Topics: death penalty, replacement counsel, filing deadlines, equitable tolling, attorney conflict

Summary

Background

Mark Christeson is a death-row inmate whose court-appointed lawyers missed the one-year deadline to file a federal challenge to his conviction. Those lawyers filed the petition 117 days late. Other attorneys later sought to replace the appointed lawyers so they could try to reopen the case by arguing the deadline should be paused (a legal idea called equitable tolling). The trial court denied the request to substitute counsel, and the appeals court affirmed, after which the Supreme Court took the case.

Reasoning

The Court considered whether the district court properly refused to replace counsel when the appointed lawyers had a conflict that prevented them from arguing their own mistakes.

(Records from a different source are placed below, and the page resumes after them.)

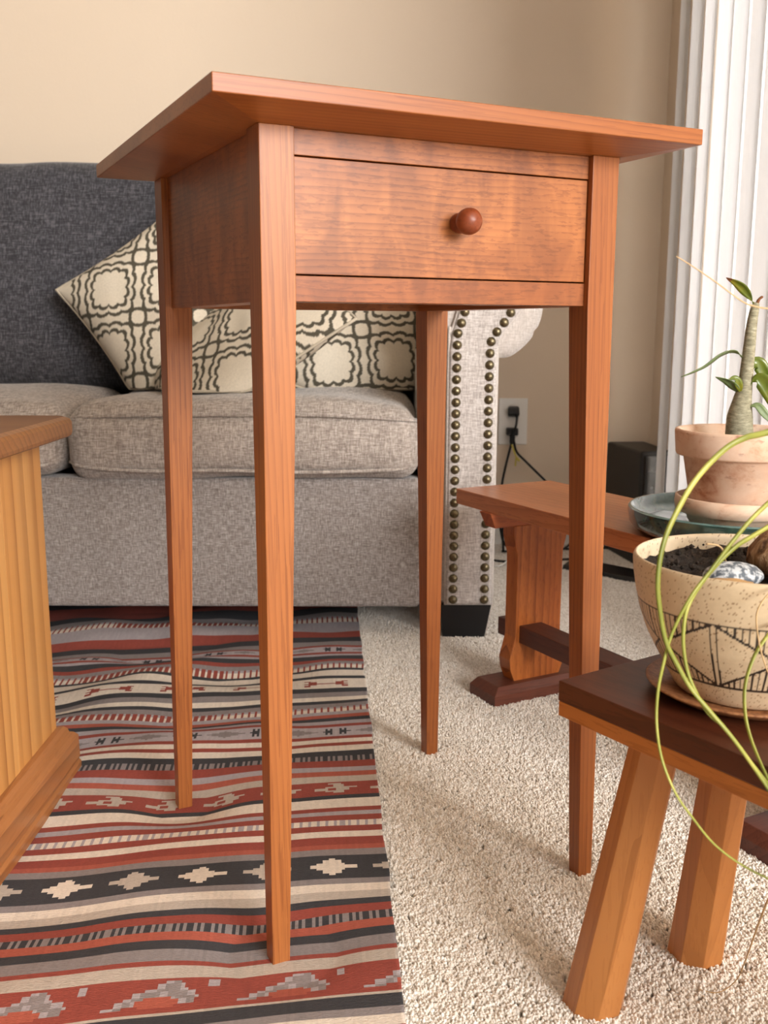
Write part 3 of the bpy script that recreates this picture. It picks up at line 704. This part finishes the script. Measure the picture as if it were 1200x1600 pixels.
for nm, r0, r1, m, pts in strands:
    sp = spline(pts, 7); n = len(sp)
    build('trailing_stem', MB().tube(sp, [r0 + (r1 - r0) * i / (n - 1) for i in range(n)], 8, flat=.7), m, bulbp)
for pts in ([(SC[0] - .01, SC[1] + .02, PZ + .078), (SC[0] - .022, SC[1] + .0, PZ + .100), (SC[0] - .034, SC[1] - .004, PZ + .104)],
            [tuple(BP + Vector((-.004, 0, .052))), tuple(BP + Vector((-.008, -.002, .064))), tuple(BP + Vector((-.012, -.004, .070)))]):
    build('dry_stem', MB().tube(spline(pts, 6), .0007, 6), dry_m, bulbp)
# stones lying on the soil
def stone(name, label, c, h, mat, seed, jag=.12):
    bm = bmesh.new(); bmesh.ops.create_icosphere(bm, subdivisions=4, radius=1)
    for v in bm.verts:
        n_ = 1 + jag * noise.noise(v.co * 1.6 + Vector((seed, 0, 0))) + jag * .5 * noise.noise(v.co * 4 + Vector((0, seed, 0)))
        v.co = Vector((v.co.x * h[0], v.co.y * h[1], v.co.z * h[2])) * n_
    me = bpy.data.meshes.new(name); bm.to_mesh(me); bm.free(); me.materials.append(mat)
    for p in me.polygons: p.use_smooth = True
    o = bpy.data.objects.new(name, me); C.objects.link(o); o.location = c
    return tag(o, label, 'stone')
st = NT('spotted_stone'); v1 = st.n('ShaderNodeTexVoronoi'); v1.inputs['Scale'].default_value = 320; st.l(st.coord((1, 1, 1)), v1.inputs['Vector'])
spot_m = st.out(st.ramp(st.noise(st.coord((1, 1, 1)), 260, 3, .6), [(.44, srgb(84, 92, 102)), (.56, srgb(196, 200, 204))]), .6)
stone('spotted_pebble', 'smooth blue-grey pebble with white spots lying in the bowl pot', (SC[0] - .026, SC[1] - .036, PZ + .090), (.0190, .013, .0090), spot_m, 2, .05)
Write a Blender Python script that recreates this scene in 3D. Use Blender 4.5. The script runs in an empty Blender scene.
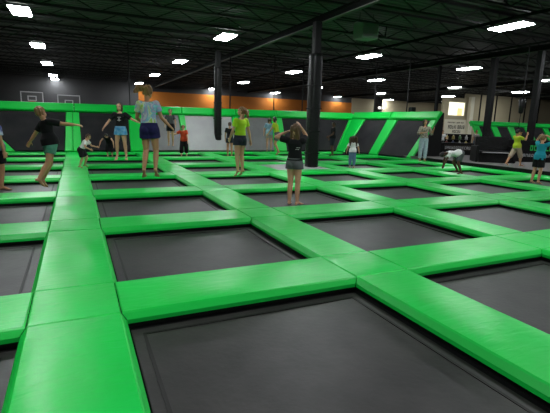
import bpy, math, random
import numpy as np
from mathutils import Vector, Matrix
random.seed(7); rng = np.random.default_rng(7)
scn = bpy.context.scene; COL = scn.collection
PI = math.pi

# ------------------------------------------------------------------ materials
def mat(name, col, rough=.6, spec=.5, metal=0, emit=None, estr=0, bump=None, vary=None, sheen=0, coat=0):
    m = bpy.data.materials.new(name); m.use_nodes = True
    n = m.node_tree.nodes; l = m.node_tree.links; b = n['Principled BSDF']
    b.inputs['Base Color'].default_value = (*col, 1); b.inputs['Roughness'].default_value = rough
    b.inputs['Specular IOR Level'].default_value = spec; b.inputs['Metallic'].default_value = metal
    if coat: b.inputs['Coat Weight'].default_value = coat; b.inputs['Coat Roughness'].default_value = .25
    if emit: b.inputs['Emission Color'].default_value = (*emit, 1); b.inputs['Emission Strength'].default_value = estr
    tc = n.new('ShaderNodeTexCoord')
    if vary:                                  # (scale, second colour, [axis stretch])
        nz = n.new('ShaderNodeTexNoise'); nz.inputs['Scale'].default_value = vary[0]; nz.inputs['Detail'].default_value = 4
        mp = n.new('ShaderNodeMapping'); mp.inputs['Scale'].default_value = vary[2] if len(vary) > 2 else (1, 1, 1)
        l.new(tc.outputs['Object'], mp.inputs[0]); l.new(mp.outputs[0], nz.inputs['Vector'])
        r = n.new('ShaderNodeValToRGB'); r.color_ramp.elements[0].position = .35; r.color_ramp.elements[1].position = .65
        r.color_ramp.elements[0].color = (*col, 1); r.color_ramp.elements[1].color = (*vary[1], 1)
        l.new(nz.outputs['Fac'], r.inputs[0]); l.new(r.outputs[0], b.inputs['Base Color'])
    if bump:                                  # (scale, strength, stretch)
        nz = n.new('ShaderNodeTexNoise'); nz.inputs['Scale'].default_value = bump[0]; nz.inputs['Detail'].default_value = 3
        mp = n.new('ShaderNodeMapping'); mp.inputs['Scale'].default_value = bump[2] if len(bump) > 2 else (1, 1, 1)
        mp.inputs['Rotation'].default_value = (0, 0, .5)
        l.new(tc.outputs['Object'], mp.inputs[0]); l.new(mp.outputs[0], nz.inputs['Vector'])
        bp = n.new('ShaderNodeBump'); bp.inputs['Strength'].default_value = bump[1]; bp.inputs['Distance'].default_value = .02
        l.new(nz.outputs['Fac'], bp.inputs['Height']); l.new(bp.outputs[0], b.inputs['Normal'])
        if len(bump) > 3:                      # a second, finer set of creases
            n2 = n.new('ShaderNodeTexNoise'); n2.inputs['Scale'].default_value = bump[3]; n2.inputs['Detail'].default_value = 2; n2.inputs['Distortion'].default_value = .8
            m2 = n.new('ShaderNodeMapping'); m2.inputs['Scale'].default_value = (1, 3.5, 1); m2.inputs['Rotation'].default_value = (0, 0, -.7)
            b2 = n.new('ShaderNodeBump'); b2.inputs['Strength'].default_value = bump[4]; b2.inputs['Distance'].default_value = .02
            l.new(tc.outputs['Object'], m2.inputs[0]); l.new(m2.outputs[0], n2.inputs['Vector']); l.new(n2.outputs['Fac'], b2.inputs['Height'])
            l.new(bp.outputs[0], b2.inputs['Normal']); l.new(b2.outputs[0], b.inputs['Normal'])
    return m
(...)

Relying on its prior decision about substitution of counsel, the Court explained that a lawyer who would have to argue that their own misconduct justified pausing the deadline has a clear conflict of interest. Because the original lawyers acknowledged that conflict, the Court held substitution was appropriate under the “interests of justice” standard. The Supreme Court reversed the Eighth Circuit and sent the case back for further proceedings so new, conflict-free lawyers can pursue the deadline arguments.

Real world impact

The decision gives Christeson the chance to have outside counsel investigate and present arguments about whether the filing deadline should be paused, which could allow federal review of his claims. This ruling does not decide the merits of those claims; it only requires that conflicted appointed lawyers be replaced so the deadline issue can be fairly litigated.

Dissents or concurrances

Justice Alito, joined by Justice Thomas, dissented, arguing that the Court should have allowed full briefing and argument before reversing the appeals court.